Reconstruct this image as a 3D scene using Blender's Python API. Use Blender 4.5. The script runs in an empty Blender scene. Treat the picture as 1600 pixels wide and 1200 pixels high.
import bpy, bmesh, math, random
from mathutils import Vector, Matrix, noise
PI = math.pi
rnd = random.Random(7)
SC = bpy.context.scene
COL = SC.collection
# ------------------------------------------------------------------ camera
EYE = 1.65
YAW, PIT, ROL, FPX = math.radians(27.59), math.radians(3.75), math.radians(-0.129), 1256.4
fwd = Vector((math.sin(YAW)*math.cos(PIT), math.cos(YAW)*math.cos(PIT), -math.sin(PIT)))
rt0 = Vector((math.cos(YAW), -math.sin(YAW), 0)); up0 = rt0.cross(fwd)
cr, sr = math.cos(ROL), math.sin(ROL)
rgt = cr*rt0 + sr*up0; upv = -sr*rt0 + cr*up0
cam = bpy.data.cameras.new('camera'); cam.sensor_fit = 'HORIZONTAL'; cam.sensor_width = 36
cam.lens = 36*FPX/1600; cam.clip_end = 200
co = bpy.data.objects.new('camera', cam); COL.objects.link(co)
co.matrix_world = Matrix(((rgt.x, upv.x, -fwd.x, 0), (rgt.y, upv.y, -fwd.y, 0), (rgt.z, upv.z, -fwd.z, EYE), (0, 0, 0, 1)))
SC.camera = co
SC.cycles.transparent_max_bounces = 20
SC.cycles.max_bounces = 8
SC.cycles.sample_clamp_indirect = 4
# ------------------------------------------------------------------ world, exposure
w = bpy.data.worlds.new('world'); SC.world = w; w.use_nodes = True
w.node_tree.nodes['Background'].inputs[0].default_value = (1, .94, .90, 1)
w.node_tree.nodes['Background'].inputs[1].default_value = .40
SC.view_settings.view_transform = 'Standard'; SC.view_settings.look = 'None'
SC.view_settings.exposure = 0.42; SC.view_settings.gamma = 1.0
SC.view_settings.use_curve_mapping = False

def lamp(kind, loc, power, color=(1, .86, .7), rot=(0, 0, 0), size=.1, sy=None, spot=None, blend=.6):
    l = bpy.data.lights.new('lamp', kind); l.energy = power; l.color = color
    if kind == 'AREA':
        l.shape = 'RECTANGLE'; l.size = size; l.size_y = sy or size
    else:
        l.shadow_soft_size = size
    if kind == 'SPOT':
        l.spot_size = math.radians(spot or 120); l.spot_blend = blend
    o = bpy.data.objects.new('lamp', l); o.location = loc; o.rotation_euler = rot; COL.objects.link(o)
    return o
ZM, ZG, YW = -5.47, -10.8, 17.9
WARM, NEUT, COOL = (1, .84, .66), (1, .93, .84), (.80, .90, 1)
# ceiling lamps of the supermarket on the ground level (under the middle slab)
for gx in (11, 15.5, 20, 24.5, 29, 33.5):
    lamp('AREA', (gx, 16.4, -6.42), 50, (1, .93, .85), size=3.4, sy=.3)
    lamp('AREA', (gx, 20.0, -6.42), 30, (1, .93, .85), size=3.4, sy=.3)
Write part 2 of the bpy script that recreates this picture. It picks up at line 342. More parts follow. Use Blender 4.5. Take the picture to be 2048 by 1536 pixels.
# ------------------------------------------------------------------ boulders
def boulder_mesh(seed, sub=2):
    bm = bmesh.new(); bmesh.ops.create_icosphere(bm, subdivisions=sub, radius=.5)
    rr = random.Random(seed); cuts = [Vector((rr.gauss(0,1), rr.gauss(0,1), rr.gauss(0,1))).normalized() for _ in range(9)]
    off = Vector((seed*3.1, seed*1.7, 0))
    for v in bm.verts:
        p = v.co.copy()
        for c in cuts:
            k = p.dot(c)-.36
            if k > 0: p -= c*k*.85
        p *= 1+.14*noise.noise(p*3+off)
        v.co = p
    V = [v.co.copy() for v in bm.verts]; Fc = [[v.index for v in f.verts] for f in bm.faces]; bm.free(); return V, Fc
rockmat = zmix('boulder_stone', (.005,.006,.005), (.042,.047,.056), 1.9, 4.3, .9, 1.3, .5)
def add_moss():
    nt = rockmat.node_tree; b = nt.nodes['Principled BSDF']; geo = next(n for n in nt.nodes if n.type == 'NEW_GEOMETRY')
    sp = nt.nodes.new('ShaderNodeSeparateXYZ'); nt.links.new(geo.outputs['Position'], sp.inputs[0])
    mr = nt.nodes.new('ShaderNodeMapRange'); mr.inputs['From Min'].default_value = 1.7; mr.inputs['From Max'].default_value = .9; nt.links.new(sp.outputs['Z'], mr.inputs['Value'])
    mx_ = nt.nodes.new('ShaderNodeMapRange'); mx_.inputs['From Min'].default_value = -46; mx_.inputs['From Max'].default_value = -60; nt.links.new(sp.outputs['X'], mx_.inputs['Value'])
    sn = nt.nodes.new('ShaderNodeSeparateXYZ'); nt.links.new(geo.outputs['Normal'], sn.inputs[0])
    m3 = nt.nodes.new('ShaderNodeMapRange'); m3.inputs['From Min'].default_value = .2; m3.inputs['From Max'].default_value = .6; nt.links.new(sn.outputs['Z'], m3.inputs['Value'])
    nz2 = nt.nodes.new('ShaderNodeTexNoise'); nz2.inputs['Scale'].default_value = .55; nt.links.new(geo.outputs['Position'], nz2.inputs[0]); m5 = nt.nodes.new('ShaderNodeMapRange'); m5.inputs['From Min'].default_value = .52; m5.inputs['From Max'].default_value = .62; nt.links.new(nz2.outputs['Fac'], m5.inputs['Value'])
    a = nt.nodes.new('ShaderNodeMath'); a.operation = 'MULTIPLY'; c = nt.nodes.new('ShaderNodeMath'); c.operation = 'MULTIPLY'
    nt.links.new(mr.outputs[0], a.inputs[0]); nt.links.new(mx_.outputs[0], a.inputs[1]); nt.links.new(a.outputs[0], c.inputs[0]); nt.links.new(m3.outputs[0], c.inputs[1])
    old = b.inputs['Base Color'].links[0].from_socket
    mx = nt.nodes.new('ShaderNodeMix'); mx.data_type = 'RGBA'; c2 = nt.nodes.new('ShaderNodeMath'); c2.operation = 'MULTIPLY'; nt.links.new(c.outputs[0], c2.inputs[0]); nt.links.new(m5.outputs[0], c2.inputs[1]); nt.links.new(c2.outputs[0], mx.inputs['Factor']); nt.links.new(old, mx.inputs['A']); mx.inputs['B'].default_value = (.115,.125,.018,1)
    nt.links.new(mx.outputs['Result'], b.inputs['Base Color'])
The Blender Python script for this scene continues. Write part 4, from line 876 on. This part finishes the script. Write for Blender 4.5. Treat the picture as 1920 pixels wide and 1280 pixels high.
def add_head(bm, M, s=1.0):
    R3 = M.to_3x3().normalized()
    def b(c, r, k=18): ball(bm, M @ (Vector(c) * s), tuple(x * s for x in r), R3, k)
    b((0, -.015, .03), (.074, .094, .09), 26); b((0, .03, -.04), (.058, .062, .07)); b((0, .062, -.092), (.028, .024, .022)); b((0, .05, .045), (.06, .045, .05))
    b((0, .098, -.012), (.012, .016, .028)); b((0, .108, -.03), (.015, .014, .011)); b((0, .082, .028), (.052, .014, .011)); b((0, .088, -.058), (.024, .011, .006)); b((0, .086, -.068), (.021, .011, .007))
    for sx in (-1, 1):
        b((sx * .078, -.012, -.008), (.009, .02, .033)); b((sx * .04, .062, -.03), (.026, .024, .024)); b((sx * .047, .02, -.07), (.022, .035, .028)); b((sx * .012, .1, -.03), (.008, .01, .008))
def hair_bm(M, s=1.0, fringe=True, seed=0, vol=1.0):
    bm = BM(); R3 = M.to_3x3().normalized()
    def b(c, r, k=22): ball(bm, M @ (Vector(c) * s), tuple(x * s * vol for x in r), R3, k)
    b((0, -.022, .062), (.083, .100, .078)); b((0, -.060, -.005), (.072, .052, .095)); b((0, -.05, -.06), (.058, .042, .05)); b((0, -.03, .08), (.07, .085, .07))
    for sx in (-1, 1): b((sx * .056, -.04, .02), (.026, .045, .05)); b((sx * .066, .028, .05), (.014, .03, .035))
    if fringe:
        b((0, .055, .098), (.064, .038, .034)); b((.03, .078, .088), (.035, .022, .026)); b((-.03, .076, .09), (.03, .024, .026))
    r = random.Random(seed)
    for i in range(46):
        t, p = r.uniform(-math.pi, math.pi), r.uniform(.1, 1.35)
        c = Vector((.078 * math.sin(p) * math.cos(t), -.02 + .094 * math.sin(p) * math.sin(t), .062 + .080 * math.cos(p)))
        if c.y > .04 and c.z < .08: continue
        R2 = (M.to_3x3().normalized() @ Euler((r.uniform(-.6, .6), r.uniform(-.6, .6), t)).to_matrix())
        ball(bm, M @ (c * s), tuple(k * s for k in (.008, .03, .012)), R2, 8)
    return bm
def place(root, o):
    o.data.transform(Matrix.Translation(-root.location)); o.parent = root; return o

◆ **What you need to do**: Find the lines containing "scene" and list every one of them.

◆ **Reply**:
Reconstruct this image as a 3D scene using Blender's Python API. Use Blender 4.5. The script runs in an empty Blender scene. Treat the picture as 1600 pixels wide and 1200 pixels high.
SC = bpy.context.scene
The Blender Python script for this scene continues. Write part 4, from line 876 on. This part finishes the script. Write for Blender 4.5. Treat the picture as 1920 pixels wide and 1280 pixels high.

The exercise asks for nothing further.